En medio del maremágnum de la corrupción, la
noticia tenía su aquél. Ocurrió en A Coruña: Un hombre, que acudió al banco con
el fin de retirar unos escasos fondos que quedaban en su cuenta de ahorros, fue
condenado a dos años de prisión por robar cinco euros en el mismo acto.
Fue
una creencia muy extendida: siempre se comparó en nuestro país al ladrón que
cometía una fechoría (robar unos aguacates o una gallina para comer, por
ejemplo) con los autores de grandes desfalcos, malversaciones, blanqueos de capital,
sustracciones o evasión de capitales. El primero salía malparado por lo
general; en tanto que los segundos no solo tardaban en ser enjuiciados sino
que, cuanta mayor fuera la cantidad indebidamente apropiada, más posibilidades
tenían de encontrar una salida y hasta de reducir la pena si es que la vista
llegaba a celebrarse. La deducción, poco menos, era que, ya puestos, si se iba
a cometer el delito, nada de pequeñeces.
El
caso es que entre la leyenda popular y todas las circunstancias concurrentes algo
sustantivo ha ido alimentando la picaresca y las intenciones del legislador: el
presidente del Tribunal Supremo y del Consejo General del Poder Judicial,
Carlos Lesmes, en efecto, declaraba hace escasas fechas que el sistema de
enjuiciamiento criminal, que data de 1882, estaba concebido “para los robagallinas, pero no para el gran defraudador, no para los casos que
estamos viendo ahora, donde hay tanta corrupción”. Los críticos de Lesmes
hablan de paupérrimo argumento refugiarse en la obsolescencia de la norma para
justificar las diferencias de tratamientos judiciales.
Como
así se puso de manifiesto con el caso del protagonista de la noticia de A
Coruña. Cierto que lo ocurrido se correspondía con una tipificación de robo con
violencia, es decir, el autor, después de ser advertido por los empleados del
banco que su cuenta estaba en números rojos y que no le podían entregar nada,
empezó a chillar y a pedir explicaciones. Cuando intentaron calmarle, se subió
a un mostrador, abrió un cajón, se llevó cinco euros y salió corriendo de la
oficina bancaria. Fue detenido y juzgado. Se declaró culpable, seguramente para
obtener una reducción de la pena. Y en efecto, a cambio de su franqueza, fue
condenado solo a dos años de prisión
como autor de un delito de robo con violencia.

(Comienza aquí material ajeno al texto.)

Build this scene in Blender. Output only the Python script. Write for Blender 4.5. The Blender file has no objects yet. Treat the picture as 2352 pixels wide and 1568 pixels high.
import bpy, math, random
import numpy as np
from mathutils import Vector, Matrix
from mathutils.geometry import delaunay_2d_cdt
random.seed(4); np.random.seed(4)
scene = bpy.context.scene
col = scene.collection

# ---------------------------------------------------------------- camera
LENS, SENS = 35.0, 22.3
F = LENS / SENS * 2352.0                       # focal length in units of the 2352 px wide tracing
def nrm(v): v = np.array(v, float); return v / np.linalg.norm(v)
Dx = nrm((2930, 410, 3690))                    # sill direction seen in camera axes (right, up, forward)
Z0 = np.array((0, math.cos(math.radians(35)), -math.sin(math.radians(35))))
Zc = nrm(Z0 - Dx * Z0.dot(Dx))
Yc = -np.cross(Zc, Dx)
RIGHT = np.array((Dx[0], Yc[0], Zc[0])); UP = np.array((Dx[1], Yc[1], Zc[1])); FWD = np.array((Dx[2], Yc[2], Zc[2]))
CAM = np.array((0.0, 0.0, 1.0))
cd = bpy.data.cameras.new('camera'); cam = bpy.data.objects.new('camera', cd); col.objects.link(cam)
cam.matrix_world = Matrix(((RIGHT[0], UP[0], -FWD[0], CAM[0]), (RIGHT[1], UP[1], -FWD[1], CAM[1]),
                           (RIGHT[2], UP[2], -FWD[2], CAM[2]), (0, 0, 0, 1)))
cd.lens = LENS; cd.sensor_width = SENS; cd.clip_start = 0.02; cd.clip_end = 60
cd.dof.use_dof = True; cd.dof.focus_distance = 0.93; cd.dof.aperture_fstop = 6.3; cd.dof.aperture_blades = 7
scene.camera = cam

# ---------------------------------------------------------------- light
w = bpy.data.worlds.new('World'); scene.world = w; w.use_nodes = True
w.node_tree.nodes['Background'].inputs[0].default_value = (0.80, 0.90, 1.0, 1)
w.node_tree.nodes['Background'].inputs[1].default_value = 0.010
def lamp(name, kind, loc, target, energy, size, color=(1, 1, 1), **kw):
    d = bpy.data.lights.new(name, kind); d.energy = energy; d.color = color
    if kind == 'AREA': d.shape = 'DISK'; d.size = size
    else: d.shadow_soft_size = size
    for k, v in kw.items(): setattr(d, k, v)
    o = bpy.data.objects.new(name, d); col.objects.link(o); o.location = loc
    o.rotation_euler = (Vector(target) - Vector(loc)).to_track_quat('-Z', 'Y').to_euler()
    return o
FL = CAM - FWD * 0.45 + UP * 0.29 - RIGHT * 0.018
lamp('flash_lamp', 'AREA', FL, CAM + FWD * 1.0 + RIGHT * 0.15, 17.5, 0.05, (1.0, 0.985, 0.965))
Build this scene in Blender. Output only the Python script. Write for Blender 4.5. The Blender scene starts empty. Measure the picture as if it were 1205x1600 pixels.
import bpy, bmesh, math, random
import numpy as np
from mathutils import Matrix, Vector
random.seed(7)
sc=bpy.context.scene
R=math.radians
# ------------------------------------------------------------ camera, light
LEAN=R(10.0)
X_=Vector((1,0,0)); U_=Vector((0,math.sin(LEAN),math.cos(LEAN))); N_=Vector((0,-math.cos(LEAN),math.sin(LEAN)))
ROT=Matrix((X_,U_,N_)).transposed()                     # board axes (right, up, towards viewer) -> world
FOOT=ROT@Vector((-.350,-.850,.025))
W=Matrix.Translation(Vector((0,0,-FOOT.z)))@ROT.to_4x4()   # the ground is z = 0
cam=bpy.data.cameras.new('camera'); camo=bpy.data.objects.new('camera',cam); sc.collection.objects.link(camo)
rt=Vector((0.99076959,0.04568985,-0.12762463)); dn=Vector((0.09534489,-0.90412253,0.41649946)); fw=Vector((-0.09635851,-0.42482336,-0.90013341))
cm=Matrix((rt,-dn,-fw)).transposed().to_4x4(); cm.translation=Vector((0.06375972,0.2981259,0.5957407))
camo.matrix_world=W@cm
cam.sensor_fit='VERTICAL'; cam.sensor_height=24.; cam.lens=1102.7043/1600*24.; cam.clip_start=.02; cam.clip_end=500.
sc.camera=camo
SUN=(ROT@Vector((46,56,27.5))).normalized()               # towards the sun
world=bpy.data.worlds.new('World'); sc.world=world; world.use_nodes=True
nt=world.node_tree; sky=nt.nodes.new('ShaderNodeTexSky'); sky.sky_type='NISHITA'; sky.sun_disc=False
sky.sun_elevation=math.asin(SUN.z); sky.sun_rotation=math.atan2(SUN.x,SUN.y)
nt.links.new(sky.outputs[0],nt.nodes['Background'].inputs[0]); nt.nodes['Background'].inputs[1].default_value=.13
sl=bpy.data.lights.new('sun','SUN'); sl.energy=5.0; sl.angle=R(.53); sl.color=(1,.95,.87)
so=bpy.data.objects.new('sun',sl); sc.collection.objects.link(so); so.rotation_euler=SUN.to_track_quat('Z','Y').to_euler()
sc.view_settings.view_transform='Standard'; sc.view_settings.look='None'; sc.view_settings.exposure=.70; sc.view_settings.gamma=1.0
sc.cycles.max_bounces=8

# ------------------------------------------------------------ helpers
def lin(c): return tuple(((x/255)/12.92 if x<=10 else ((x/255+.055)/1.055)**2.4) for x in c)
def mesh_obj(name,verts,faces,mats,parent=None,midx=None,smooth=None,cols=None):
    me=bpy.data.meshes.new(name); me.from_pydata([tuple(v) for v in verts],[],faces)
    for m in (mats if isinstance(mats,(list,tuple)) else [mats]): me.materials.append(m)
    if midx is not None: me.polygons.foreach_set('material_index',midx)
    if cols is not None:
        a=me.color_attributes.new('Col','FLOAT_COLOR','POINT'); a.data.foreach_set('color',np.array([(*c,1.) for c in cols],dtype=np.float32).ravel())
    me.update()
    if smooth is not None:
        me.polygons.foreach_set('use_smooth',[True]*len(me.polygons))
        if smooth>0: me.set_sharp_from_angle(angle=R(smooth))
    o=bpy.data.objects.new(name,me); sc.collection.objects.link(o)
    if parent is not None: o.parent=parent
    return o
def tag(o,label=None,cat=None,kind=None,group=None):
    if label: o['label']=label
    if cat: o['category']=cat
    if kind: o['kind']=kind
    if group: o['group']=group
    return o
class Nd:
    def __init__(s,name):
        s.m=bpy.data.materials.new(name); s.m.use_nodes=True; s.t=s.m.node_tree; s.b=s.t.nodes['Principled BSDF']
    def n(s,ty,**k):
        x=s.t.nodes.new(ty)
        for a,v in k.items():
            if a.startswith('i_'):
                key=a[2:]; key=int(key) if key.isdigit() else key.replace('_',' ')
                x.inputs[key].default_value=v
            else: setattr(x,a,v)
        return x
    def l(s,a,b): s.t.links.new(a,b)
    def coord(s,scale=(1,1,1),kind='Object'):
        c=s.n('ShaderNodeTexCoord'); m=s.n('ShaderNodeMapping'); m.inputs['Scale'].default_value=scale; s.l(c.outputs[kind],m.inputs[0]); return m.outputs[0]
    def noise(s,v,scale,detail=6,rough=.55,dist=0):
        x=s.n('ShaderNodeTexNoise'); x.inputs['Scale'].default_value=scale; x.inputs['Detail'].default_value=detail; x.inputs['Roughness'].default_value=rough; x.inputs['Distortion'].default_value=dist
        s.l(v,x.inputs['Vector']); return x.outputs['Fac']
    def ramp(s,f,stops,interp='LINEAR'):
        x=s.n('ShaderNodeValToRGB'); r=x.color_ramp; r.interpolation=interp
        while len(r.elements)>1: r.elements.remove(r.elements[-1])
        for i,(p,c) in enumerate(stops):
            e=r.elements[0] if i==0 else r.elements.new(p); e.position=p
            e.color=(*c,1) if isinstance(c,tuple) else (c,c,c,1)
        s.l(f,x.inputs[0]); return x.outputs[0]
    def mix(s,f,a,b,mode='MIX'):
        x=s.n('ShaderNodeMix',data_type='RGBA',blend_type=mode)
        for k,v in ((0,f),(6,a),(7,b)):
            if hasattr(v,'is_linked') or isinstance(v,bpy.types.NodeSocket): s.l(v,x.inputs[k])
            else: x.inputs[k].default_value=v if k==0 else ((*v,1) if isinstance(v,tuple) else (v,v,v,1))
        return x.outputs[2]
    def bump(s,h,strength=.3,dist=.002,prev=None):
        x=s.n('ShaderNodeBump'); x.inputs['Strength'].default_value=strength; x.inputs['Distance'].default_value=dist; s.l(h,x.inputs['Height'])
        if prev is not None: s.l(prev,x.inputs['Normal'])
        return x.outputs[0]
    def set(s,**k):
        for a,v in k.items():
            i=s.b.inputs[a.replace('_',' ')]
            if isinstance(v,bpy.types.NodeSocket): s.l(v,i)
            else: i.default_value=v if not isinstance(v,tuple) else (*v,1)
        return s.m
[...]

Según se especifica en la
sentencia, el protagonista condenado empujó a algunos empleados y amenazó al
director poniéndole el puño en la cara.
Es
decir, cayó sobre él todo (o casi todo) el peso de la Ley. Poco se puede
discutir. Pero se han reactivado los resortes de la comparación, que no es
odiosa, ni mucho menos. Y es inevitable entonces escribir que la justicia no es
igual para todos. Un repaso a la nómina de los casos lo verifica: Ruiz Mateos,
Mariano Rubio, Javier de la Rosa, Manuel de la Concha, Mario Conde… los más
sonados. Las penas por corrupción son reducidas si se comparan con las
aplicadas por otros delitos: ese es el problema. Por eso urgen nuevas leyes en
los ámbitos procesal y penal.
Nuevas
leyes, por cierto, que eliminen cualquier apariencia de tácito plus de
inocencia para los poderosos, para los que no se dedican a llevarse
desesperadamente cinco euros de una oficina bancaria sino que urden ingeniería
contable y tramas de todo tipo con tal de enriquecerse, no importa que sea con
dinero público o de los sufridos impositores y contribuyentes.